A partir do século XVII, procuraram os usuários do português fugir à ambiguidade ou duplo sentido que poderia ter uma frase do tipo ‘O fogo chegou até a cozinha’, que poderia ser entendida de duas maneiras: a) limite, isto é, o fogo só chegou à cozinha, não passando daí; b) inclusão, isto é, o fogo espalhou-se pela casa toda, incluindo a cozinha, que normalmente é a última parte da casa. E um dos expedientes usados foi empregar depois do ‘até’ a preposição ‘a’, para caracterizar o ‘até’ como preposição, na ideia de limite: ‘O fogo foi até à cozinha.’
Iniciou-se este expediente com substantivo feminino, naturalmente porque, como o substantivo feminino vinha precedido do artigo feminino ‘a’, favorecia a crase da preposição ‘a’ com o artigo feminino ‘a’, fenômeno de que resultaria um ‘à’ pronunciado mais aberto. A maior abertura do timbre como expediente diferencial de unidades linguísticas se emprega, por exemplo, entre portugueses, para distinguir o pretérito ‘amámos, ‘démos’ do presente ‘amamos’ e ‘demos’. Entre brasileiros, não nos socorremos deste expediente fonológico, deixando a distinção a cargo do contexto ou com o emprego de advérbios de tempo (ontem, hoje; antes, depois, etc.). Depois se entendeu o uso da preposição ‘a’ com substantivo masculino, na mesma ideia de limite: ‘O fogo foi até ao banheiro.’

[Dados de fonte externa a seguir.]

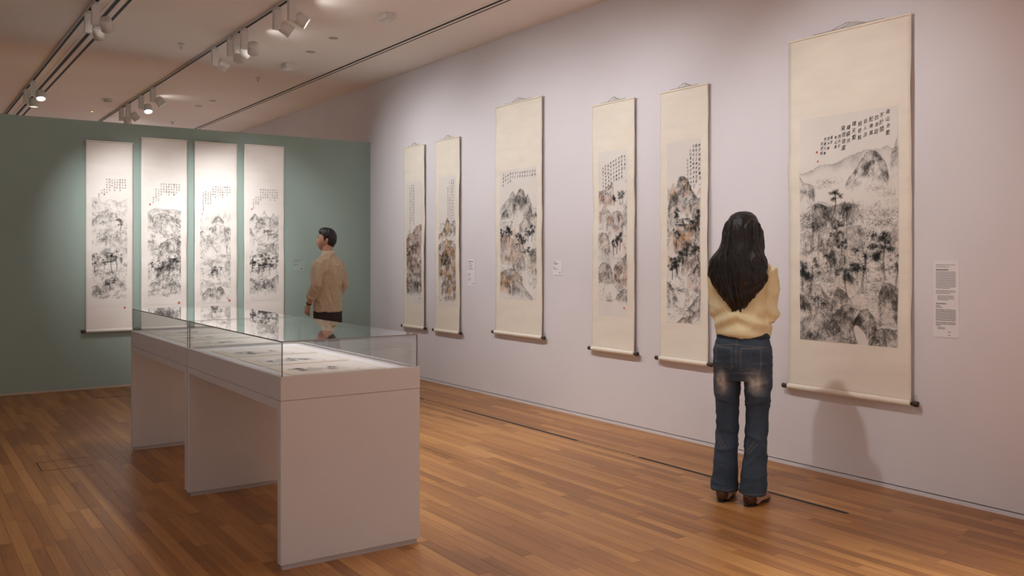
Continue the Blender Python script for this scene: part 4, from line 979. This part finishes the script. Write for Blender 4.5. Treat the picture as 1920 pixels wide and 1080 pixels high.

Com todos estes elementos, podemos explicar ao leitor que usamos no título “Até onde vai a competência” para seguir a boa lição dos gramáticos modernos, já que a preposição ‘até’ indica a situação limítrofe da competência junto ao simples ‘onde’. Como nesta acepção de limite a preposição ‘até’ pode ser reforçada com a preposição ‘a’ (‘até’ + ‘a’ + ‘onde’), então poderemos ter também a construção: ‘Até aonde vai a competência das academias’. Registrem-se os exemplos de ‘até aonde’: “(…) irei até aonde me levar o último resto (…)” (Euclides da Cunha, ‘Correspondência’); “(…) até aonde iria a coragem dele” (Carlos Drummond de Andrade, ‘Contos de Aprendiz’).